Given problem: Write out the lines from the top of the material through the line with "COL = S.collection", exactly and with nothing added.
-------- Data
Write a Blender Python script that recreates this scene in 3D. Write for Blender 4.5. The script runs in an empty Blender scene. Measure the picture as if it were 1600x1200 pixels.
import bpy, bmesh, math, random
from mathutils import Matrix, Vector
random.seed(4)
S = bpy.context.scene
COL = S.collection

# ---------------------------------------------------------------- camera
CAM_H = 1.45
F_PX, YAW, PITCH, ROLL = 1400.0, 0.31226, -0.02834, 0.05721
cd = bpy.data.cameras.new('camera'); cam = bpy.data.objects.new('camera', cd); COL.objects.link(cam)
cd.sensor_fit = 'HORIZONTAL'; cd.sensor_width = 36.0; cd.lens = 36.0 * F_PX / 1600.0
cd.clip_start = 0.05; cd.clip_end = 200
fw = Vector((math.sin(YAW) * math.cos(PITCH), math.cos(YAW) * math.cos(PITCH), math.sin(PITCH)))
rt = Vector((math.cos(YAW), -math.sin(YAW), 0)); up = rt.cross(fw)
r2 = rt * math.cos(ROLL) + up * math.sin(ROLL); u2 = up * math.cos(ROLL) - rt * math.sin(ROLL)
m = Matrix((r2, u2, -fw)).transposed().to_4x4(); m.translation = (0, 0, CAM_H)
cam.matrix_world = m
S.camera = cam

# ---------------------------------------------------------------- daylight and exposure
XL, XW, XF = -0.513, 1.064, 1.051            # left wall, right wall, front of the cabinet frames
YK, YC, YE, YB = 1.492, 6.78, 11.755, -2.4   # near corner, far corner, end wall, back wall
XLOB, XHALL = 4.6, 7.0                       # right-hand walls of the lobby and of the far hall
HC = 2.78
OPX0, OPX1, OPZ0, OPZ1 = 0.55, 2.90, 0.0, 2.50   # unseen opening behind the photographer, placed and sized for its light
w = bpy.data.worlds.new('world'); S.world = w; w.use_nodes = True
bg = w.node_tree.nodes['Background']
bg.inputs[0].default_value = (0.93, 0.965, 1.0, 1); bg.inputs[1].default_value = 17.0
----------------
The solution:
Write a Blender Python script that recreates this scene in 3D. Write for Blender 4.5. The script runs in an empty Blender scene. Measure the picture as if it were 1600x1200 pixels.
import bpy, bmesh, math, random
from mathutils import Matrix, Vector
random.seed(4)
S = bpy.context.scene
COL = S.collection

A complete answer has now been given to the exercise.